[BEGIN GIVEN INFORMATION]
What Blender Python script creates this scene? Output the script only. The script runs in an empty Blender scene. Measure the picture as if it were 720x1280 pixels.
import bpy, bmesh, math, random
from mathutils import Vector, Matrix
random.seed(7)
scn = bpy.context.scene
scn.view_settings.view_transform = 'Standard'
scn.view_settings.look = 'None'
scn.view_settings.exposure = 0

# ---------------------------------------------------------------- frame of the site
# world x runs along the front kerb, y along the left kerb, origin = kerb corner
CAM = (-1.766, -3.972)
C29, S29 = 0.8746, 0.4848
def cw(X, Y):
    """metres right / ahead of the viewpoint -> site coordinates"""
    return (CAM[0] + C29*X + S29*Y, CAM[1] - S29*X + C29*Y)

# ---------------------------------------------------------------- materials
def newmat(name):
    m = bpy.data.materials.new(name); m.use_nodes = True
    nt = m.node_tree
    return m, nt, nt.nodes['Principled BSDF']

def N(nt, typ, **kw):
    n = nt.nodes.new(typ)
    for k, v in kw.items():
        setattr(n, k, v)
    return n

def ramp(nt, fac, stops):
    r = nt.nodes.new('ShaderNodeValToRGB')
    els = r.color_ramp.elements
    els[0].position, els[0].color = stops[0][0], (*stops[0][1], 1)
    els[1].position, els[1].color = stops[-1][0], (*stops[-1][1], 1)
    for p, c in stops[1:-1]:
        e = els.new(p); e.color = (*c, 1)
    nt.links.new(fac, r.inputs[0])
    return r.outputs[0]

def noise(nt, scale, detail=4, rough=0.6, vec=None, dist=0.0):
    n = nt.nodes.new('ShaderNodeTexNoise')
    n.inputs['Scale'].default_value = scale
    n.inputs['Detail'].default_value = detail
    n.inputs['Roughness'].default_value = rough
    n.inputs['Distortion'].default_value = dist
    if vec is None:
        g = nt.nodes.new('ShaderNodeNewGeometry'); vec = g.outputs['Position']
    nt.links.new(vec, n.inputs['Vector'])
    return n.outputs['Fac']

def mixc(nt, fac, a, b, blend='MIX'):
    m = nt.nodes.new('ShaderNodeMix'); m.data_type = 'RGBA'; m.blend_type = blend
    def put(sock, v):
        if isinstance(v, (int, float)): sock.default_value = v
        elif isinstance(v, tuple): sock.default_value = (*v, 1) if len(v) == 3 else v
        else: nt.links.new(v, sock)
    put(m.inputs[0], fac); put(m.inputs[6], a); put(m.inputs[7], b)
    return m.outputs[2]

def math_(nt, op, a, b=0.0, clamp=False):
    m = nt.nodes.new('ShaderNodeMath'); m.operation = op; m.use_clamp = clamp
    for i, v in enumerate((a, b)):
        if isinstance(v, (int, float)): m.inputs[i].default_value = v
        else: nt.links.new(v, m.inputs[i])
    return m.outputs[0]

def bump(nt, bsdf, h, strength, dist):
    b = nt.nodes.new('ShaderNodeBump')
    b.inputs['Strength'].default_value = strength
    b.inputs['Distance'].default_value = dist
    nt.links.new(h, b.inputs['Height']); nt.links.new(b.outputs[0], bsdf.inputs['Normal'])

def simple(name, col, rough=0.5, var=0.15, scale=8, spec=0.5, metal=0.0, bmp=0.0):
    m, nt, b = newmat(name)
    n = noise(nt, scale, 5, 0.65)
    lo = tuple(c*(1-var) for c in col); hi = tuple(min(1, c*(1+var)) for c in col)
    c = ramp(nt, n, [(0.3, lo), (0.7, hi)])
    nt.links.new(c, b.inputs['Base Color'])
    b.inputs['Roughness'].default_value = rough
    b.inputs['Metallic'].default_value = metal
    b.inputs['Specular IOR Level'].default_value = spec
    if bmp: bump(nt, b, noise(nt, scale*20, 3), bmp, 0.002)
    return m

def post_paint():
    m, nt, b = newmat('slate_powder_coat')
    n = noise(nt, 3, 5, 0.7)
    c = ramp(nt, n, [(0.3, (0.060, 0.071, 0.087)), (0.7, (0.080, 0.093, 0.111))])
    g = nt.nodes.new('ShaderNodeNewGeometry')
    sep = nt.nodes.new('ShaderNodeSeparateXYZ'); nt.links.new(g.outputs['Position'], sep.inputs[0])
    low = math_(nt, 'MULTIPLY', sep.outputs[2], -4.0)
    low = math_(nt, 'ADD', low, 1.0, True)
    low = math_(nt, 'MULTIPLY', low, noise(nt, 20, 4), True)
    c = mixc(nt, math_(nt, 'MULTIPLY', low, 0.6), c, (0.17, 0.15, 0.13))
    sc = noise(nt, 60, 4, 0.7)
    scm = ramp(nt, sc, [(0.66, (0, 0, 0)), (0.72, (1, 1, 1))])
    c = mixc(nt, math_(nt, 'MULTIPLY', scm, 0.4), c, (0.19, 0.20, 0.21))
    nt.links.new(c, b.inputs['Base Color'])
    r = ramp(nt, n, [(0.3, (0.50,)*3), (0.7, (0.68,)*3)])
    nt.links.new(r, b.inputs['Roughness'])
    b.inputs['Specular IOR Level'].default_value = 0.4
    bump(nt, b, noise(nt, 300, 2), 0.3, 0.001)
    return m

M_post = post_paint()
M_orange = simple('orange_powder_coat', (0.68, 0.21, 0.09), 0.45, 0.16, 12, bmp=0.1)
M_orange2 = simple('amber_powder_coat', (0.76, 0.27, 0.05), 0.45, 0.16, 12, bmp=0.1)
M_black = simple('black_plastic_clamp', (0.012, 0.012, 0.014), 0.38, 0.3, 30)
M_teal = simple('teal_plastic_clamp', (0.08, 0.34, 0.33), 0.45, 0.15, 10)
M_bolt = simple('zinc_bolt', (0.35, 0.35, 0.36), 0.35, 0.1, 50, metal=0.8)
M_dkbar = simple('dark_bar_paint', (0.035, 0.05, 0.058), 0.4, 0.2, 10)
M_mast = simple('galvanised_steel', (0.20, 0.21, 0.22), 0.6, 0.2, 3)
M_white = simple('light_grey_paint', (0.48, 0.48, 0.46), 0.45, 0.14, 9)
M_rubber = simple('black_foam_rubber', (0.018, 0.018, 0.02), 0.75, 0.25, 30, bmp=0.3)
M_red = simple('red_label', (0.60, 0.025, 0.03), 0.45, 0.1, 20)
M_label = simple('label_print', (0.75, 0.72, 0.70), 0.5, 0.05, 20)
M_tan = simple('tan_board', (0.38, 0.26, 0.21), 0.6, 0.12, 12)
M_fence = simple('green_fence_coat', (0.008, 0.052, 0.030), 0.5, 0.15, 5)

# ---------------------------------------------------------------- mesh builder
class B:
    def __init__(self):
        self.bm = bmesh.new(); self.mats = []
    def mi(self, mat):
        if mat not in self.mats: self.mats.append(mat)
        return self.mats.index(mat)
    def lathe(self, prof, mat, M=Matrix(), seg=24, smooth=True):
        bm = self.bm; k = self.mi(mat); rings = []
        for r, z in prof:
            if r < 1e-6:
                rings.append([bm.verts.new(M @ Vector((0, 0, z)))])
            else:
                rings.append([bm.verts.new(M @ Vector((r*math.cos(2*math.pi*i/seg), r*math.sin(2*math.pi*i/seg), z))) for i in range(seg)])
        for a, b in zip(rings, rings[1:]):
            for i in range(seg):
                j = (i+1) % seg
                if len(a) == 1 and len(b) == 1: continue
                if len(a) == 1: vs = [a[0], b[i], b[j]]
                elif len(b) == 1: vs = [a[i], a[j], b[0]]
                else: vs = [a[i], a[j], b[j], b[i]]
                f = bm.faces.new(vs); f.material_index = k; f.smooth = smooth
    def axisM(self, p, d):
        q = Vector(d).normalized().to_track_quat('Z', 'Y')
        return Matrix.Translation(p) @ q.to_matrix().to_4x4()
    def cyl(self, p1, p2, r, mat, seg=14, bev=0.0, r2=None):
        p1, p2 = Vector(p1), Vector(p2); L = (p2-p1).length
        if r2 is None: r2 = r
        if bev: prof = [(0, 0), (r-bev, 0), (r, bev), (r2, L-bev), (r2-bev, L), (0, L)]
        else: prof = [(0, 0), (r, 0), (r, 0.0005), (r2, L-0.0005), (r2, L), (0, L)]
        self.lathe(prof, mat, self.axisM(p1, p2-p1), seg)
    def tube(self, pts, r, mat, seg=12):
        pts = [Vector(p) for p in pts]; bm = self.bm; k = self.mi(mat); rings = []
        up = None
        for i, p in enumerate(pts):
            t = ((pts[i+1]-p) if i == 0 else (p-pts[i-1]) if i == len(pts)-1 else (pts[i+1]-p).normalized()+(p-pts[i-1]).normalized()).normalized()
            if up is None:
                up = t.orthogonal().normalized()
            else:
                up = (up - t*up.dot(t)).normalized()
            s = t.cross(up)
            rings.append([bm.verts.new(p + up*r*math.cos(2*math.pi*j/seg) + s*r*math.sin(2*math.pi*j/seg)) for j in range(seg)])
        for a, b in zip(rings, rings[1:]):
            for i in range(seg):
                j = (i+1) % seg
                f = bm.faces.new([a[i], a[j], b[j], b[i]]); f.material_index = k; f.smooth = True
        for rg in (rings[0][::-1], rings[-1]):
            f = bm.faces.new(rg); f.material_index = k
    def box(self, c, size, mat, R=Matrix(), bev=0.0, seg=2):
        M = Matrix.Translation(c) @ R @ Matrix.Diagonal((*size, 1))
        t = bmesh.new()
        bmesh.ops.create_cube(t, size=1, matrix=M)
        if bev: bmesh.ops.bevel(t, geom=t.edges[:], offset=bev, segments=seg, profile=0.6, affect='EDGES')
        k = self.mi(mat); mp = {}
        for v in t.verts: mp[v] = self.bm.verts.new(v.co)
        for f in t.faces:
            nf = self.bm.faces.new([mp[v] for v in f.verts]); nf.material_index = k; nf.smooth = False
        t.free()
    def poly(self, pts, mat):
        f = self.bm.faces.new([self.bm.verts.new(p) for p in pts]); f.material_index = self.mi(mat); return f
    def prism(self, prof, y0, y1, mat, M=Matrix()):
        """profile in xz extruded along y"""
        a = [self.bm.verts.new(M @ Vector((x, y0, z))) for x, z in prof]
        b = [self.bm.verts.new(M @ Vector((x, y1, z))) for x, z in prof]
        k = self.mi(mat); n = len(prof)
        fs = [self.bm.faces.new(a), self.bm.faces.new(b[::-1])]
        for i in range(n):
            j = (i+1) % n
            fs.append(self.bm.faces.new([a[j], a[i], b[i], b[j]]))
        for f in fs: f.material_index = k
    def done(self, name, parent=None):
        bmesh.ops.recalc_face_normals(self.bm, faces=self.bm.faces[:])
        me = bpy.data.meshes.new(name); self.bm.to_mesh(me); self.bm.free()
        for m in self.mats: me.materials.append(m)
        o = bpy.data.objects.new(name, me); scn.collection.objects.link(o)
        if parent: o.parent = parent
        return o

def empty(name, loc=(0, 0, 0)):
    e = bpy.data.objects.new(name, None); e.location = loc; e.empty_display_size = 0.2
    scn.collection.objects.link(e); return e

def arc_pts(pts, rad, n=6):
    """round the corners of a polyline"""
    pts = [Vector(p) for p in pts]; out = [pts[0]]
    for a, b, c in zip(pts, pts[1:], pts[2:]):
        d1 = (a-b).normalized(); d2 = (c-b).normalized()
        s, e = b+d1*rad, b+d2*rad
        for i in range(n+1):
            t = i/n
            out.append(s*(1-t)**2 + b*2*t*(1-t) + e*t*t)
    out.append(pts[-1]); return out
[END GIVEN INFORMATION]
## TASK DESCRIPTION
Copy out every line of the material above that mentions the word "runs".

## SOLUTION FOR THIS TASK
What Blender Python script creates this scene? Output the script only. The script runs in an empty Blender scene. Measure the picture as if it were 720x1280 pixels.
# world x runs along the front kerb, y along the left kerb, origin = kerb corner